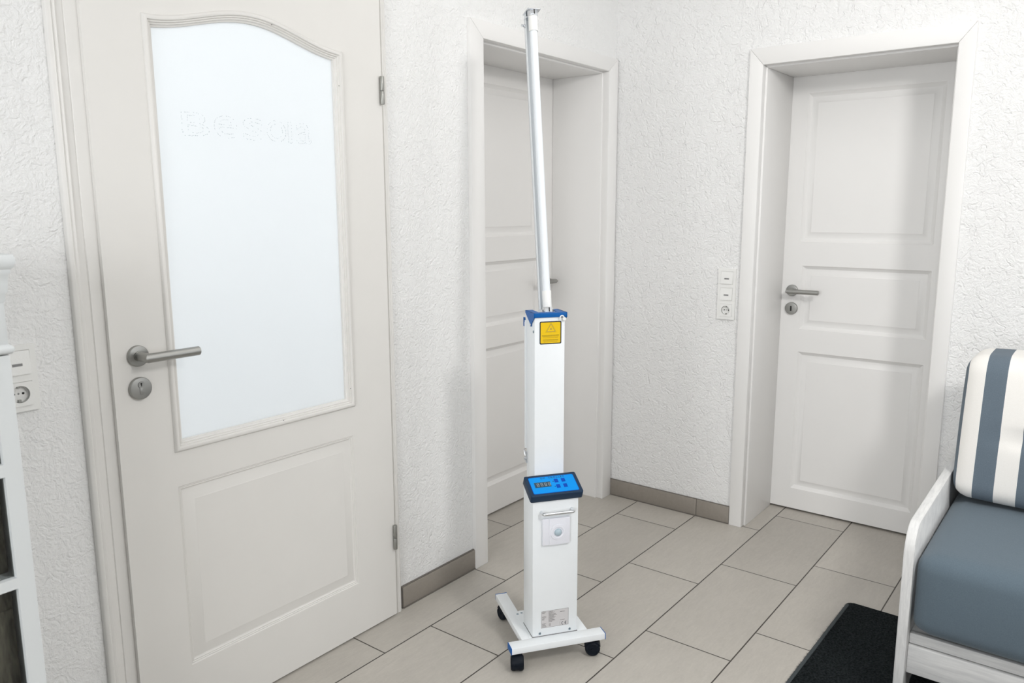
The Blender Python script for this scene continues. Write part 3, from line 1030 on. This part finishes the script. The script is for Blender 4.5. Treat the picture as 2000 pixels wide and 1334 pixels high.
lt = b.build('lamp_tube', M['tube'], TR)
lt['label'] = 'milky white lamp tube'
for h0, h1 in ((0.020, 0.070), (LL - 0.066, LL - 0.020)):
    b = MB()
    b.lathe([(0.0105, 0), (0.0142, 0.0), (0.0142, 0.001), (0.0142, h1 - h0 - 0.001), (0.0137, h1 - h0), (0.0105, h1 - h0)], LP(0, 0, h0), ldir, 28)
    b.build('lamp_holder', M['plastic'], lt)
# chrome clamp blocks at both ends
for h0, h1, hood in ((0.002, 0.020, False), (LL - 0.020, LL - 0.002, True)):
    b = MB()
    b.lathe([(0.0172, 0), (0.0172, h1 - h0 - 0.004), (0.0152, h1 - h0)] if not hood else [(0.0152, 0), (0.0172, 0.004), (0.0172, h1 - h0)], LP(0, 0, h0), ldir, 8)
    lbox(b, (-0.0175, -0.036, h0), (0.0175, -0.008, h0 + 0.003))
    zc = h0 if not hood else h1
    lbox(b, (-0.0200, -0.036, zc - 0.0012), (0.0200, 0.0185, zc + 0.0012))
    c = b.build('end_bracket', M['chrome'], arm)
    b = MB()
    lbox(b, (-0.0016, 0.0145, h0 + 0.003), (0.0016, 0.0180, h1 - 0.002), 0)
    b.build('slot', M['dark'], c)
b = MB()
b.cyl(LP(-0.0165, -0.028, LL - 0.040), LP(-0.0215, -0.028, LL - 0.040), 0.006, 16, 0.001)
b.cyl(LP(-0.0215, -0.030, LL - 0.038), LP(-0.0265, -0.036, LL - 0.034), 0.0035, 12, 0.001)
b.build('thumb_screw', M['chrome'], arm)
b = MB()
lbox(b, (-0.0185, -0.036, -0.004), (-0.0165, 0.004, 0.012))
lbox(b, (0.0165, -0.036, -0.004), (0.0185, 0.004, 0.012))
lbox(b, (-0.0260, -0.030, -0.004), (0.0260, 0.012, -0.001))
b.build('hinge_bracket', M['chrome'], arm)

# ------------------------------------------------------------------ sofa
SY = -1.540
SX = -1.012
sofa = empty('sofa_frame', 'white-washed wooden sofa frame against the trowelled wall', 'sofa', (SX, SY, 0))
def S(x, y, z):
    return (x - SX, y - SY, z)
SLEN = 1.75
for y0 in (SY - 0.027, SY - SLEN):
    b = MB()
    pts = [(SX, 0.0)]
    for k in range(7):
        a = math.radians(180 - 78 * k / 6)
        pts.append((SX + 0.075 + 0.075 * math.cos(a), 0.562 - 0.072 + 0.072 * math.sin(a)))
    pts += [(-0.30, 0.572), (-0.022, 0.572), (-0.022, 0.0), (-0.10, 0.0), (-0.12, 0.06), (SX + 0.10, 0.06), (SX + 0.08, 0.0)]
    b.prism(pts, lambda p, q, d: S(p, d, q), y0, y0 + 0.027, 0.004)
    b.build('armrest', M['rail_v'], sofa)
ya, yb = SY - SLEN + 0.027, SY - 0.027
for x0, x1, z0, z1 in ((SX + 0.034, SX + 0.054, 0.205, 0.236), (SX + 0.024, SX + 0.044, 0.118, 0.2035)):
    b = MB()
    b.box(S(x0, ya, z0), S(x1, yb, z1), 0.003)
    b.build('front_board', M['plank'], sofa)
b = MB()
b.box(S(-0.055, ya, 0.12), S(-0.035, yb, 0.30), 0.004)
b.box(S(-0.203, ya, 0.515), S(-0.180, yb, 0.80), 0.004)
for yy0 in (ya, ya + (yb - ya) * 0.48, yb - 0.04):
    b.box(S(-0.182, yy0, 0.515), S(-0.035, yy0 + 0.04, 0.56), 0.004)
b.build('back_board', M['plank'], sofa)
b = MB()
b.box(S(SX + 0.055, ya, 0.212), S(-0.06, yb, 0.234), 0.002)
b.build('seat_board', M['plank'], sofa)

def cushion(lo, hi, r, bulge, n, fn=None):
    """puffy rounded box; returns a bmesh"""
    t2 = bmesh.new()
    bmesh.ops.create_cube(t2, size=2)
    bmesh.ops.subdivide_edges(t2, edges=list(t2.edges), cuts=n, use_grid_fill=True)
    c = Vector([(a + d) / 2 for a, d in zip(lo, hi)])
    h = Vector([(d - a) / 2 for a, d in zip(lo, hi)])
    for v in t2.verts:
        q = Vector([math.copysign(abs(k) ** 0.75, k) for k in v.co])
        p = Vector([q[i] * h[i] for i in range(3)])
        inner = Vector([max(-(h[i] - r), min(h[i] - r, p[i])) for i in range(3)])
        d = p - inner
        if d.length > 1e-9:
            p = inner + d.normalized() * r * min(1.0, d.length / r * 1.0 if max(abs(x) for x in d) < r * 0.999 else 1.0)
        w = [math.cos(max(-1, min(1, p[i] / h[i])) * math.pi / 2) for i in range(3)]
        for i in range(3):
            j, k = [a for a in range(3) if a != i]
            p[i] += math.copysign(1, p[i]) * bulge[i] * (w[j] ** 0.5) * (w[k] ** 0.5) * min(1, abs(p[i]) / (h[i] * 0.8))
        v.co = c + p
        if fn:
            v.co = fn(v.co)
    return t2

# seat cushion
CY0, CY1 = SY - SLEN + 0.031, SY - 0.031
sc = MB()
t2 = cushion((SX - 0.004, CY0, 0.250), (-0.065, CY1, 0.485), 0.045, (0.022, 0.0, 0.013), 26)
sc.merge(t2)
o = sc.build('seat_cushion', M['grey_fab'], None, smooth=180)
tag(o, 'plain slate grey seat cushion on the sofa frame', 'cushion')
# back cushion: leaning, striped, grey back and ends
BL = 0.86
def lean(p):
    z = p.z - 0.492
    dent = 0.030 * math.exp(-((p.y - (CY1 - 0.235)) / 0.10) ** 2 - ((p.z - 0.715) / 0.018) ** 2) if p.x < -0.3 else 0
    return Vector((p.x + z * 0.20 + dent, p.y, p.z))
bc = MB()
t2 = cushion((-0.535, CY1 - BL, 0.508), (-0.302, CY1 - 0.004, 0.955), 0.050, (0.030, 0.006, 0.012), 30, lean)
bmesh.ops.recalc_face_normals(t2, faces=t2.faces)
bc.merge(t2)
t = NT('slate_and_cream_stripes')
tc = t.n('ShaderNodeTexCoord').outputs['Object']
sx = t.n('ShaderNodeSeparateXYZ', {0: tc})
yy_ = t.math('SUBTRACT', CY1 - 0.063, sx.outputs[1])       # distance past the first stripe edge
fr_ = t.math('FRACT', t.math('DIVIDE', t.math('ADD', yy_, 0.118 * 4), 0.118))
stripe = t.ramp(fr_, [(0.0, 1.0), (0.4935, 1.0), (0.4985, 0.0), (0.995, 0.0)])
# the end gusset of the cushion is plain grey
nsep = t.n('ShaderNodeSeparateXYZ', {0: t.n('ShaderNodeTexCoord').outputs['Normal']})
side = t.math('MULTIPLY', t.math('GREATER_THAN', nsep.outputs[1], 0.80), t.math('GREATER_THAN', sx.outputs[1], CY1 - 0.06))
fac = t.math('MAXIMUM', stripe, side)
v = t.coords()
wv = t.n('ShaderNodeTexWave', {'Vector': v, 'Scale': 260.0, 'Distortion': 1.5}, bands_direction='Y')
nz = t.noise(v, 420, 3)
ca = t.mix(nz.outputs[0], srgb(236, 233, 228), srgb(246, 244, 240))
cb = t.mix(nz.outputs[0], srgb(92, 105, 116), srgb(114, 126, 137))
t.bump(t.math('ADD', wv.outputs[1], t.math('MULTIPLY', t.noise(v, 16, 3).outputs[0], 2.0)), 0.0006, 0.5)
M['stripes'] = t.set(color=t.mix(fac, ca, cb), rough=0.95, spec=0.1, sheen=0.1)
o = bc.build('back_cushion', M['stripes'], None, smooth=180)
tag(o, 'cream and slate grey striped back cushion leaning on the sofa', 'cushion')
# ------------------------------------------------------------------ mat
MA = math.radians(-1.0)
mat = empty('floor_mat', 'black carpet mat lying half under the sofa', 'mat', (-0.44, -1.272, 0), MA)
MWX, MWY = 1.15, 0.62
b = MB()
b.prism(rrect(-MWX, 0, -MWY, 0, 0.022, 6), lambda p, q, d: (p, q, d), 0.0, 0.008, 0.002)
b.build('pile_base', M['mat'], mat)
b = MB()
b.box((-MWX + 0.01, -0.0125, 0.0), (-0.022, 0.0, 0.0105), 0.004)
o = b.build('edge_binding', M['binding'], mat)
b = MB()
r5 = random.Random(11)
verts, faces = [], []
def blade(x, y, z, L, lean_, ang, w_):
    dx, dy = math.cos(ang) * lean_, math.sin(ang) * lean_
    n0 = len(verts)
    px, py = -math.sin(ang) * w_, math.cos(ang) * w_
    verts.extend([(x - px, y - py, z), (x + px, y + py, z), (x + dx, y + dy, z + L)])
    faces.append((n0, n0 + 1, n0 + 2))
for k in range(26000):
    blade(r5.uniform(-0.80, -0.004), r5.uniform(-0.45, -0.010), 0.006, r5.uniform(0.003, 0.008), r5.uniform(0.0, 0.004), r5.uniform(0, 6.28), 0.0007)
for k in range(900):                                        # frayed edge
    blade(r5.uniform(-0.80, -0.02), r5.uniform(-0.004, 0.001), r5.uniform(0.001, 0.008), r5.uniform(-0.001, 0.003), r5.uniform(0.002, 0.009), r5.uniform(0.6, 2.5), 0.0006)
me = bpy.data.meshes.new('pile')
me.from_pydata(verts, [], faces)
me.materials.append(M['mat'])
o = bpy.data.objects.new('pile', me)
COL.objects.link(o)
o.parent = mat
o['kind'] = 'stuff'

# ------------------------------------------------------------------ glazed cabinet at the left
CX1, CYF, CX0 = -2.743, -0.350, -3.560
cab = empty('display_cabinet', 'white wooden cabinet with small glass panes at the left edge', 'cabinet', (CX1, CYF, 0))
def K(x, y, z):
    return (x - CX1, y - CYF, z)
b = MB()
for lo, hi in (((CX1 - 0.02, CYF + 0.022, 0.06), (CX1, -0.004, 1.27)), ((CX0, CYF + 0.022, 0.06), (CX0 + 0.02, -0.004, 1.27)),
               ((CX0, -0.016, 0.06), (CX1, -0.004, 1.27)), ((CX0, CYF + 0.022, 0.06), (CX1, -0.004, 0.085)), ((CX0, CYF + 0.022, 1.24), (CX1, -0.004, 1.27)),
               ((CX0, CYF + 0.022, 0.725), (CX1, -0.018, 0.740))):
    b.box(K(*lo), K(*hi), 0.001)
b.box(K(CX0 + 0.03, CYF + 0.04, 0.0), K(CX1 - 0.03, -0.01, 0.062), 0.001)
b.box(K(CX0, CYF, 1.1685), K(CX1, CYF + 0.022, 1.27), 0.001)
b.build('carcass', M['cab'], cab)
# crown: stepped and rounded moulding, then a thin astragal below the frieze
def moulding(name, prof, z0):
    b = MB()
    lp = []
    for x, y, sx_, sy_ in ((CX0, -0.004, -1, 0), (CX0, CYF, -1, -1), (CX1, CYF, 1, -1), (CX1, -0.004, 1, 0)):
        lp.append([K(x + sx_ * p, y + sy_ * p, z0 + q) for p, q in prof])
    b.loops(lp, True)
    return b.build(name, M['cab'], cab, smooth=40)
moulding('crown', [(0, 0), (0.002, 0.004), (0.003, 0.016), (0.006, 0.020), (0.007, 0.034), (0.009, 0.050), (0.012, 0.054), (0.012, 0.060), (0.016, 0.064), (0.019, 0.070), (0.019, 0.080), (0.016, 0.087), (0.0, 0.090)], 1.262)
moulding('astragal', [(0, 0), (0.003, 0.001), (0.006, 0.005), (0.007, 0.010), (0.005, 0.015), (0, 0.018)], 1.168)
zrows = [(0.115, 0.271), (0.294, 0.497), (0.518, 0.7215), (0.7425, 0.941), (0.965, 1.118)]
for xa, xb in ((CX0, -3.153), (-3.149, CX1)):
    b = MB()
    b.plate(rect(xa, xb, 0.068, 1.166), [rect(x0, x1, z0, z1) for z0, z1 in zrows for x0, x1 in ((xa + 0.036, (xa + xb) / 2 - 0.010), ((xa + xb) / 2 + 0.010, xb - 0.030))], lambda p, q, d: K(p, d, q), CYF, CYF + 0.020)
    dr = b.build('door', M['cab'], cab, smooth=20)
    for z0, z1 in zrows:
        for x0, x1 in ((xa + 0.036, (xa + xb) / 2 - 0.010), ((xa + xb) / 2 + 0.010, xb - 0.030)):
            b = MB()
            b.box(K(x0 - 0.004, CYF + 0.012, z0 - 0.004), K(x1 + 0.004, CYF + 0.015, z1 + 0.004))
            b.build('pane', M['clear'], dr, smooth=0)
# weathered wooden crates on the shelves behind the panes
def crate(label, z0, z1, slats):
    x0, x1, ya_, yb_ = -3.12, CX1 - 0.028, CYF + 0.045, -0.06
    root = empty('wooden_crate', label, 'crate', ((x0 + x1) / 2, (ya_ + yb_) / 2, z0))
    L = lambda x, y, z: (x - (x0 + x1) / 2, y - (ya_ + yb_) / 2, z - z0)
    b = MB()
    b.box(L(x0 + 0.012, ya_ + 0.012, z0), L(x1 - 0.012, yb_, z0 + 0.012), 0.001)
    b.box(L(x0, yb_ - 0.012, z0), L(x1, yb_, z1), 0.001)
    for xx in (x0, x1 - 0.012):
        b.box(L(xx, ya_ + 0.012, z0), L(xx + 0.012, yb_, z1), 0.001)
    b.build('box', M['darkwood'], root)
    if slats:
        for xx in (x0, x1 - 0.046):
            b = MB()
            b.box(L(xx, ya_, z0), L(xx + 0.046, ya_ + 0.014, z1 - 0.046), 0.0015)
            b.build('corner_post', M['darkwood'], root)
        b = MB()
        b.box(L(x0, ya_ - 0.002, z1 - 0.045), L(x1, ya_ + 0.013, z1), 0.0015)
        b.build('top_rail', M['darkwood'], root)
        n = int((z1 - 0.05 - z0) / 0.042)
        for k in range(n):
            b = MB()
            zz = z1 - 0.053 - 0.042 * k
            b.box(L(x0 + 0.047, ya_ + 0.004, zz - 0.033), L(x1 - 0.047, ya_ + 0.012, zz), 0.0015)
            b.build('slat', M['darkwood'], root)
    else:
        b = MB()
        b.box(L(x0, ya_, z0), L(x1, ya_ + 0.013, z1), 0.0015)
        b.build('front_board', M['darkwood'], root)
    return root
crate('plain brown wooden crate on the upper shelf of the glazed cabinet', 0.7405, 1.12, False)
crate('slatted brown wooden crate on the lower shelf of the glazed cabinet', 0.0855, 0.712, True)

*Given request*. From the opening line of the listing above through the line bearing "b.build('hinge_bracket', M['chrome'], arm)", repeat each line exactly. Drop every picture.

*Answer to the problem*.
The Blender Python script for this scene continues. Write part 3, from line 1030 on. This part finishes the script. The script is for Blender 4.5. Treat the picture as 2000 pixels wide and 1334 pixels high.
lt = b.build('lamp_tube', M['tube'], TR)
lt['label'] = 'milky white lamp tube'
for h0, h1 in ((0.020, 0.070), (LL - 0.066, LL - 0.020)):
    b = MB()
    b.lathe([(0.0105, 0), (0.0142, 0.0), (0.0142, 0.001), (0.0142, h1 - h0 - 0.001), (0.0137, h1 - h0), (0.0105, h1 - h0)], LP(0, 0, h0), ldir, 28)
    b.build('lamp_holder', M['plastic'], lt)
# chrome clamp blocks at both ends
for h0, h1, hood in ((0.002, 0.020, False), (LL - 0.020, LL - 0.002, True)):
    b = MB()
    b.lathe([(0.0172, 0), (0.0172, h1 - h0 - 0.004), (0.0152, h1 - h0)] if not hood else [(0.0152, 0), (0.0172, 0.004), (0.0172, h1 - h0)], LP(0, 0, h0), ldir, 8)
    lbox(b, (-0.0175, -0.036, h0), (0.0175, -0.008, h0 + 0.003))
    zc = h0 if not hood else h1
    lbox(b, (-0.0200, -0.036, zc - 0.0012), (0.0200, 0.0185, zc + 0.0012))
    c = b.build('end_bracket', M['chrome'], arm)
    b = MB()
    lbox(b, (-0.0016, 0.0145, h0 + 0.003), (0.0016, 0.0180, h1 - 0.002), 0)
    b.build('slot', M['dark'], c)
b = MB()
b.cyl(LP(-0.0165, -0.028, LL - 0.040), LP(-0.0215, -0.028, LL - 0.040), 0.006, 16, 0.001)
b.cyl(LP(-0.0215, -0.030, LL - 0.038), LP(-0.0265, -0.036, LL - 0.034), 0.0035, 12, 0.001)
b.build('thumb_screw', M['chrome'], arm)
b = MB()
lbox(b, (-0.0185, -0.036, -0.004), (-0.0165, 0.004, 0.012))
lbox(b, (0.0165, -0.036, -0.004), (0.0185, 0.004, 0.012))
lbox(b, (-0.0260, -0.030, -0.004), (0.0260, 0.012, -0.001))
b.build('hinge_bracket', M['chrome'], arm)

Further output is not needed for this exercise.